On ne pourrait concevoir, en effet, un spectateur sympathique qui fût impartial. De quelle espèce d’impartialité, dit Jouffroy[2], peut-il être ici question ? Ce n’est pas d’une impartialité de jugement ; car remarquez que la raison n’intervient en aucune manière dans l’appréciation morale, autrement l’appréciation morale n’émanerait plus de la seule sympathie et le système serait renversé. En présence d’un homme qui éprouve une certaine affection, ce qui se développe en moi, selon Smith, et ce par quoi l’action est appréciée, c’est l’instinct sympathique et pas autre chose : l’intelligence ne fait que recueillir la décision et la formuler.

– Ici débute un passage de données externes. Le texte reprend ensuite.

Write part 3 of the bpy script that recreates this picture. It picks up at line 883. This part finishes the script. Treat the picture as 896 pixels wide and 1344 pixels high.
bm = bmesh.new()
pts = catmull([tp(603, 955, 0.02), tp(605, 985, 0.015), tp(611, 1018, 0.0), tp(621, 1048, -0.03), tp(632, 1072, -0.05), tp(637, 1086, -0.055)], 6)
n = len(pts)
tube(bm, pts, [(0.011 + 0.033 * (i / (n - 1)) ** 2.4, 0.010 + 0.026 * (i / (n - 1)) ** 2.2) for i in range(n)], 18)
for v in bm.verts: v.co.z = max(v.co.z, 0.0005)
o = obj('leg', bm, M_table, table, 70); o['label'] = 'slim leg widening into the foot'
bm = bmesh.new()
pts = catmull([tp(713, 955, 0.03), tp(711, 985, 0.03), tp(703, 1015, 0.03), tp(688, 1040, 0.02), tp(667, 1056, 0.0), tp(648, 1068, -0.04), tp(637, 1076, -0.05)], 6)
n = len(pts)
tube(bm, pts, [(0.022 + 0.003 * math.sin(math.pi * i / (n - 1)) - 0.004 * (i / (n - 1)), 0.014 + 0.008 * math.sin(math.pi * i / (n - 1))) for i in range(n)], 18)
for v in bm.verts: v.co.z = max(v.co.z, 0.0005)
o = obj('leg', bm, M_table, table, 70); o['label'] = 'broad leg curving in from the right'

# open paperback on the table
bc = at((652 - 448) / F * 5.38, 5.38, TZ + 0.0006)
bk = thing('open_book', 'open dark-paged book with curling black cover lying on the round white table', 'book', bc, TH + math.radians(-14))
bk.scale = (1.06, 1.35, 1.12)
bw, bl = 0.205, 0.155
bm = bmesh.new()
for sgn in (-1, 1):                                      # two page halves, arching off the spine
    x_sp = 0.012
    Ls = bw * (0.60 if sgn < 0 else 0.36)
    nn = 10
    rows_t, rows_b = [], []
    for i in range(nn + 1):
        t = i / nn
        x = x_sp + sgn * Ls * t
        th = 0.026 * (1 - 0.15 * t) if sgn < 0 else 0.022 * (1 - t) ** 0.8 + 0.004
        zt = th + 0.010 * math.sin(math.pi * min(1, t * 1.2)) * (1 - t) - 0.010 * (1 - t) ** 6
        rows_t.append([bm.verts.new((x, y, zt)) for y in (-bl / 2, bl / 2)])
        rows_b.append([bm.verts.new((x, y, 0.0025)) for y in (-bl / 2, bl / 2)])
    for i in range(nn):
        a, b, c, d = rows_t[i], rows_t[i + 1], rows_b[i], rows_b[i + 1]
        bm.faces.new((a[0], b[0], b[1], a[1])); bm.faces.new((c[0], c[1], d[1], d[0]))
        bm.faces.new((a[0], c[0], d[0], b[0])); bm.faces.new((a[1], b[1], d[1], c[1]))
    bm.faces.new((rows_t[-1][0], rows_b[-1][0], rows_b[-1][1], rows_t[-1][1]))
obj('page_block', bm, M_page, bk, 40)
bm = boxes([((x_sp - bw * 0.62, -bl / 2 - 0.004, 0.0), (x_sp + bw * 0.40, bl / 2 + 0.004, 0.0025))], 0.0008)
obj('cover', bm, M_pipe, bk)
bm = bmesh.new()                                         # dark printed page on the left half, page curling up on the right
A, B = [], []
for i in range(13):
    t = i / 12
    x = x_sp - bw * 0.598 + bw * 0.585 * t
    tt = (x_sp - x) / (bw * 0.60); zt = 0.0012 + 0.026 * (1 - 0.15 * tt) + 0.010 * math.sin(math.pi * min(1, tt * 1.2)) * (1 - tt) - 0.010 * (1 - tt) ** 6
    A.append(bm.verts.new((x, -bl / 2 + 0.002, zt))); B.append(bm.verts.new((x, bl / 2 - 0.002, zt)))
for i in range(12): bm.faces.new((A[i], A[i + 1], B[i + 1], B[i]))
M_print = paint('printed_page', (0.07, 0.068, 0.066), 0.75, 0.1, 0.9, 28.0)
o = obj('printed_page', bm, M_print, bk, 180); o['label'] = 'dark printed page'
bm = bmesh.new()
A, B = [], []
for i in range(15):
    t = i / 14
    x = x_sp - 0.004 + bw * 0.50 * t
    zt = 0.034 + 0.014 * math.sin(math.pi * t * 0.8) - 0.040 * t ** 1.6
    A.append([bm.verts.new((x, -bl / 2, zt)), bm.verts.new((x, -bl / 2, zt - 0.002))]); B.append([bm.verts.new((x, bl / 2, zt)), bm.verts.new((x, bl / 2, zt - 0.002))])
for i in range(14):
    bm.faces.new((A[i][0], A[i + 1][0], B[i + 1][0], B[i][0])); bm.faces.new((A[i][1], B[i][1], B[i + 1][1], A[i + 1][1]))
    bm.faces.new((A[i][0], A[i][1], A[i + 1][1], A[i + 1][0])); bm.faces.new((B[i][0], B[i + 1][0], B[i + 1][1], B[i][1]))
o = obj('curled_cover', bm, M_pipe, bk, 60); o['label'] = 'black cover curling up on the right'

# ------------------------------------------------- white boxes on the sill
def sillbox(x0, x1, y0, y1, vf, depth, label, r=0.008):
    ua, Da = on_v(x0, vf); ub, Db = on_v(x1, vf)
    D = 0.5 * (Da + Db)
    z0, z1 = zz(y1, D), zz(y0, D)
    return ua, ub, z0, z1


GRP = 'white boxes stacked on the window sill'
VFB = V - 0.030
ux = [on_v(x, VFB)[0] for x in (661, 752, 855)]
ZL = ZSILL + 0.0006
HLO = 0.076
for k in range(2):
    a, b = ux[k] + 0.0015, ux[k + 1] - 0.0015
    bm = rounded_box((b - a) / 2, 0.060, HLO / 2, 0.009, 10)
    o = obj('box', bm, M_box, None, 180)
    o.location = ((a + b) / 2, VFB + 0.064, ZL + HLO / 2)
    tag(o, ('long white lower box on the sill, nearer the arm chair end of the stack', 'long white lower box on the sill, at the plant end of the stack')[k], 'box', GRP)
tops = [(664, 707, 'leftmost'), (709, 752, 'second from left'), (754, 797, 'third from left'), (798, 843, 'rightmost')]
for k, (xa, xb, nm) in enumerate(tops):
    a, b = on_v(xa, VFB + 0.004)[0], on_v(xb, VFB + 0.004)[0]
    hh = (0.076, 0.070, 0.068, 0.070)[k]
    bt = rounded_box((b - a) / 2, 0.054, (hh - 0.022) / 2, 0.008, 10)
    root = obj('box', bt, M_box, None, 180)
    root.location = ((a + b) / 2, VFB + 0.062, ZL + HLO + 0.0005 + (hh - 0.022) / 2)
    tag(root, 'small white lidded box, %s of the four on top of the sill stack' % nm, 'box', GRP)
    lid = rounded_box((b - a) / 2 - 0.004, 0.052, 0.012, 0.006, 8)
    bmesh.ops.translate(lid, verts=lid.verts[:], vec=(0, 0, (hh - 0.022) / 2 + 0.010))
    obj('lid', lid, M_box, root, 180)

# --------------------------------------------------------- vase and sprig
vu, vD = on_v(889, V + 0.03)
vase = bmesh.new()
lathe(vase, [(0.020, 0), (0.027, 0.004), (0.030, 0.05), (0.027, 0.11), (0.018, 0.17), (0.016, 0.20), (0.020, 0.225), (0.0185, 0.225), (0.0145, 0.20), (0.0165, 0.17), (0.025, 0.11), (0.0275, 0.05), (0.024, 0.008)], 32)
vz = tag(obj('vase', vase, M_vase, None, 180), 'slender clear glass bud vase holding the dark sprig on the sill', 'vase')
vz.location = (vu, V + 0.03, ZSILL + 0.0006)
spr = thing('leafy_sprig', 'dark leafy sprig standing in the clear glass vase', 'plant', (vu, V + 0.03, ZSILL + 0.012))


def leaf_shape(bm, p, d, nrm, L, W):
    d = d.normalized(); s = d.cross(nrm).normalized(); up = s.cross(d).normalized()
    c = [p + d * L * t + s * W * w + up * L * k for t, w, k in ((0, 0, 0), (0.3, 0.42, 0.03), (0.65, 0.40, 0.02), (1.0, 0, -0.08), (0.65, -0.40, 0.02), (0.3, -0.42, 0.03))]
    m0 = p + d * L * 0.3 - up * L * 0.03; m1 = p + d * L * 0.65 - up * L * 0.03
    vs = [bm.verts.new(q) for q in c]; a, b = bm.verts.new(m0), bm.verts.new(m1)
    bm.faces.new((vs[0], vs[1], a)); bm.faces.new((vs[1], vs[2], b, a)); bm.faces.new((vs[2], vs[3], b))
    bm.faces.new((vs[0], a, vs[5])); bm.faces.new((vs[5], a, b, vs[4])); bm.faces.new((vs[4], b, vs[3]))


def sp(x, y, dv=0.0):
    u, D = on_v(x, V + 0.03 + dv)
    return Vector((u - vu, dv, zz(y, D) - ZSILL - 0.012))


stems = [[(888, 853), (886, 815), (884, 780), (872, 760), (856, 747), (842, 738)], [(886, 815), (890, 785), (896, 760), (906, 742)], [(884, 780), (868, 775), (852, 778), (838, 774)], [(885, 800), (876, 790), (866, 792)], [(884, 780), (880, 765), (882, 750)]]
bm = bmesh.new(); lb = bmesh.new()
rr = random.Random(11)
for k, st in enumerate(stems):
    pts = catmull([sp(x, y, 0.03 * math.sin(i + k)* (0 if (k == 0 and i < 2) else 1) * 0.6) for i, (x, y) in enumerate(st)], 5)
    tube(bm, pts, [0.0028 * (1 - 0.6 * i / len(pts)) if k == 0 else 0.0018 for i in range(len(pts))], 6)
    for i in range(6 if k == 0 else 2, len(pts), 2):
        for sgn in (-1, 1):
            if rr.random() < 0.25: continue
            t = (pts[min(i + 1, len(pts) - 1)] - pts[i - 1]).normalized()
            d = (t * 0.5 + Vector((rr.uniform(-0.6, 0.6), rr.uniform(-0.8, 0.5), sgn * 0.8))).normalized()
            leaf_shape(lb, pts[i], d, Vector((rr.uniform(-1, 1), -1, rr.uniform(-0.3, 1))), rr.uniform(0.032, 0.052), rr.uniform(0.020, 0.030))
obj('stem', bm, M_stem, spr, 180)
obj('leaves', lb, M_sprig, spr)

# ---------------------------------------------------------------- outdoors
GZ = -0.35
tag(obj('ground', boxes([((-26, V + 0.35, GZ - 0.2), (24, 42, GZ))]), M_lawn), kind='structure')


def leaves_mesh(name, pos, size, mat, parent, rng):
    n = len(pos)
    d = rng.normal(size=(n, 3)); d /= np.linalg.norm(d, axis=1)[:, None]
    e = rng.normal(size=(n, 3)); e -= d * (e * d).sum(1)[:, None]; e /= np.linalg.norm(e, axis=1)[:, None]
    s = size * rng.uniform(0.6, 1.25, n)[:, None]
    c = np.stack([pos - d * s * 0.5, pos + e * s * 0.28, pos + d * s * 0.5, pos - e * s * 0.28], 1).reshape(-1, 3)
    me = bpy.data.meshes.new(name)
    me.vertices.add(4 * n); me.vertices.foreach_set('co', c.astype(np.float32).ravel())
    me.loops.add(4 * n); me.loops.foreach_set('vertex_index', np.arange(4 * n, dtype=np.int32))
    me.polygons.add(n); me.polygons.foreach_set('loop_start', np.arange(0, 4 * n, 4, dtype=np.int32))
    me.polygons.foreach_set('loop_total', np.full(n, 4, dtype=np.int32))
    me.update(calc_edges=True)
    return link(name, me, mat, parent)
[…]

Par l’impartialité du spectateur, on ne saurait donc entendre l’impartialité de sa raison qui ne juge pas ; on est donc contraint d’entendre celle de sa sympathie qui seule juge. Mais ici se présente la difficulté de comprendre ; car, je le demande, quel sens mettre sous ces mots : l’impartialité d’un instinct ? On dit bien d’un homme qu’il est impartial ; mais à quelle condition ? À condition qu’on parle de son jugement ; car, supprimez en lui la faculté de juger, l’expression n’a plus de sens. C’est qu’en effet, l’impartialité ne peut s’entendre que de la faculté de juger,

  1. Théorie des sentiments moraux, p. 148.
  2. Cours de droit naturel, II, p. 12.